The new employer may pay your relocation costs, which is certainly attractive. But they may require you to relocate from a large, diversified job market to much smaller one. The loss of your job in the new location could force you to relocate again – only this time you will be paying for the relocation yourself.

Any money gained through the higher pay of the new job could be lost if you are forced to relocate on the loss of the job.

You will also need to consider if what you’re giving up at home will be worth a higher salary. You may be leaving family, friends and a familiar environment in favor of a place where none of those advantages exist.

Sacrificing Training and Experience for Money

When thinking of changing jobs for money you always need to consider the training and experience factor. If your present job – or a lower paying one – offers greater training and experience, that could eventually be worth more than an immediate pay increase.

In addition, if a new job is offering pay that is out of proportion to the depth of the job, it could be a warning sign. The job could be a revolving door, the type that no one stays at for much more than a year or two before quitting or being fired. The higher pay may be an incentive for a job that simply isn’t doable.

Changing Jobs Just for Money

There is another risk to changing jobs for money that is more subtle. If a prospective employer sees you changing jobs every year or two for higher pay, they may see your time on a job with them as just another temporary stop. The moment another employer offers you more money, you’ll be out the door.

This will be an even greater problem if the caliber of your performance doesn’t match your level of pay. Having a job, any job, isn’t just a matter of increasing salary; it’s also important to increase your skills and abilities to match.

Being Where You Can Make a Real Difference

Being an “impact player” in a lower paying job can be more important than being just another link in a chain in a higher paying job. This can be especially important when it comes to layoffs and promotions. An employee who is considered to be an important part of an organization will always be less likely to lose his job, and more likely to be promoted. You may not want to let go of that advantage in favor of higher pay.

The Job Satisfaction Factor

Finally there’s the issue that we don’t think much about when we are looking for higher pay, and that’s job satisfaction. You’ll probably be working at least five days a week, for at least 50 weeks out of each year. That’s a lot of time on the job, and that’s why job satisfaction so important.

You may be better off in a lower paying job with higher job satisfaction, than a higher paying job with less satisfaction. The higher paying job may help you to pay your bills more easily, but it still may not be worth it if each and every day on the job is a struggle.

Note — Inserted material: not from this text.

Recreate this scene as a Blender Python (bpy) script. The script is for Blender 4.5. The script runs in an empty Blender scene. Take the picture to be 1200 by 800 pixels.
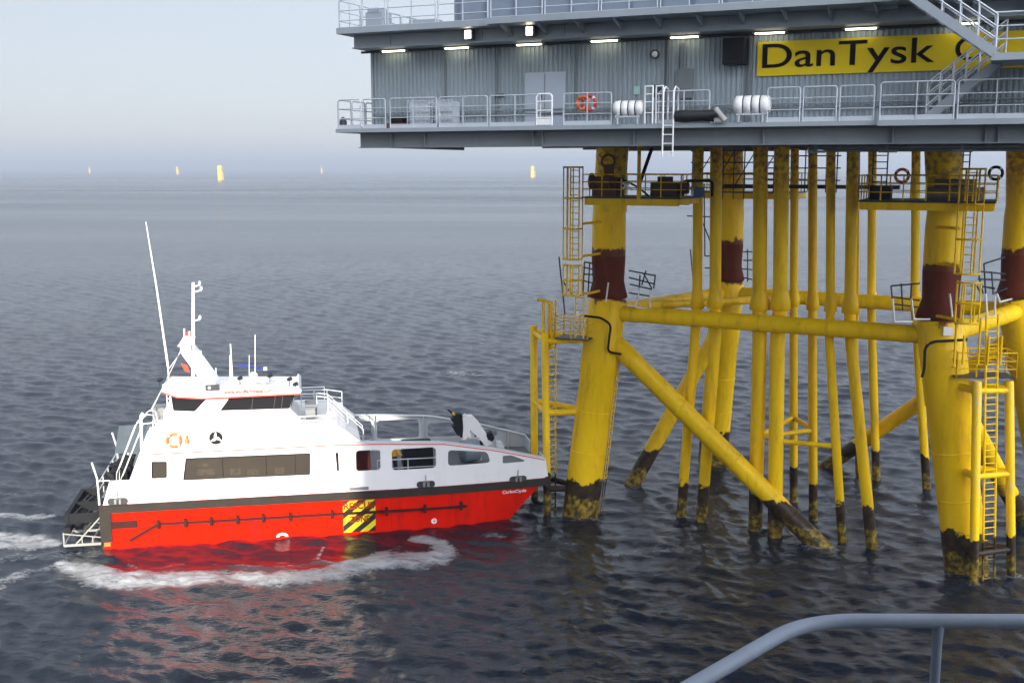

Would you change jobs primarily or exclusively for money? What risks do you see in that strategy? Leave a comment!

  1. Timothy Mobley

    Good points! There is so much to consider when deciding to change jobs. One thing I would add is it won’t be prudent to leave a job before the 401K vesting period has passed. Depending on the size of the 401K unvested balance and the increase in salary, it may make more sense to stick it in the current job and see if there will be growth opportunities while the employer match portion of the 401K gets fully vested. And then if nothing has changed during that time, reconsider.

  2. Great article on the decision of when you change jobs! I completely agree with point 4. Sometimes people just need to realize that making more money is a must and not an option. You can do something more enjoyable with less stress after you get out of your financial problems. It is a tough pill to swallow, but keeping your eye on the prize can help make the job more tolerable.


    • Kevin M

      Hi Oliver–There can be times like that, and when they come you have to do what you have to do. It may be a matter of taking better care of your family.

  3. Margo

    Great article. I actually really like my job 90% of the time and, where I live, it is pretty good pay for a woman with only a high school education. Point #3 is my problem. There is no advancement/promotion opportunities where I work, mainly because I do my job well. But because I am in my mid 50’s, I just keep at it so I can pay off debt, save for retirement, and look forward to the day I retire.

  4. Kirby

    Great post. “Being where you can make a real difference” is an important consideration. So many people only look at the monetary aspect of a new job or potential career change, and they don’t consider their relative worth to their existing company and what position they may be in if times get tough and 1) the company values them and 2) they weren’t the most recent group of hired employees.

    Sometimes people jump too quickly to a higher paying job only to find out that the pay was to compensate them for what I call “combat pay” – getting paid higher to deal with a much more stressful environment, working conditions, boss, etc.

    • Kevin M

      HI Kirby–Combat pay–perfect! There are jobs where that description fits perfectly. A lot of times they’re higher paying jobs too, paying so much that the employee feels he can’t quit.

  5. D.R. Freeth

    I wouldn’t do anything for money. I don’t serve money. I serve God. Sometimes I have no money. But the rewards of serving God make us very wealthy. It’s the best job there is.

  6. Tushar @ Everything Finance

    Great post. It’s absolutely true that many people change jobs early in their career fairly quickly. However, sometimes this can be seen as job “hopping” which can be bad for the resume, depending on the company to which you are applying. I think ALL of the costs and benefits must be weighed before making such a decision.

    • Kevin M

      Hi Tushar–That is common when people are in their 20s, but it gets riskier when you hit your 30s.


    I was hired as a manager in a new higher end fast food chain. The first weeks we opened I was on the job by 8 am and often didn’t get home till midnight. I didn’t see my sons at all during this time, except to drop them off at school in the mornings. The money was AWESOME!! Lots of money but I didn’t really care about the money. I was relying upon others to raise the beautiful sons God has blessed me with, it wasn’t worth it!
    I am now the only cook at a private pre-school and I love it!! I am now off weekends and holidays! The pay isn’t as much, but I have been able to be with my sons and go to their after school activities but most importantly I am there for them. No amount of money can buy back the time lost with your children. At that other job, I would cry on the way to work almost every morning!

  8. Kevin M

    That’s an excellent example of trading family for money. You made the right choice, assuming you’re able to provide adequately for your family. Money really isn’t everything.